Em 2010, Lou Reed fez sua última apresentação no Brasil. O que não foi grande coisa, segundo dizem, pois ele estava muito mais interessado em divulgar seu álbum de músicas experimentais, do que tocar antigos sucessos seus ou do Velvet Underground. Quem esperava, serelepe, que o músico fosse tocar uma alegre Sweet Jane, no Credicard Hall, decepcionou-se ao escutar um alarido de sons distorcidos produzidos por guitarra e microfonia, que revelavam os últimos (e bizarros) experimentalismos musicais do artista novaiorquino. Lou Reed sempre gostou de subverter, e como um homem formado em literatura e cinema pela universidade de Syracuse e que gostava de ler Goethe, Rilke e Bertold Brecht, cada uma de suas apresentações, nos últimos anos, assemelhava-se mais a um sarau literário ou a um experimento científico do que um show de música. O cara chegou a fazer em 2011, um disco junto com os integrantes do Metallica, na ópera-rock Lulu, que encontrou uma recepção fria da crítica e um quase esquecimento entre os fãs da famosa banda de heavy-metal. Mas,  quer saber?  Lars Ulrich e James Hetfield adoraram trabalhar com o cara, e isso é que importa!

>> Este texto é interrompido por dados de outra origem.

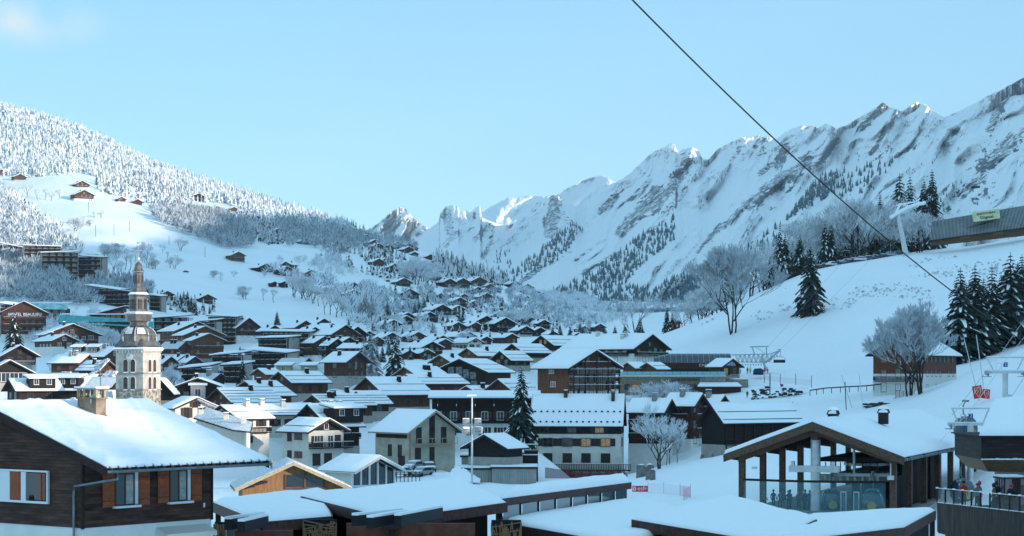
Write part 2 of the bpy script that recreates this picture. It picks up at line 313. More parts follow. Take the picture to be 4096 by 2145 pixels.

Com Laurie Anderson, a viúva oficial de milhares de fãs enviuvados.
Eis que Lou Reed se foi. Para muitos, parece incrível, porque ídolos (ou, ao menos, um mestre), não deveriam morrer. Mas como todo ícone da música, Lou demonstrou ser apenas uma pessoa de carne e osso. Com ele vai-se embora mais um pedaço do século XX e da música popular produzida nos últimos cinquenta anos. Mas não se preocupem! Lou se foi, mas não desapareceu. Acredito que durante muitos anos sua obra será cultuada. Valendo-se do velho jargão tantas vezes batido: Lou Reed "saiu da vida para se eternizar na história". Goodbye, Lou! Welcome, Lou!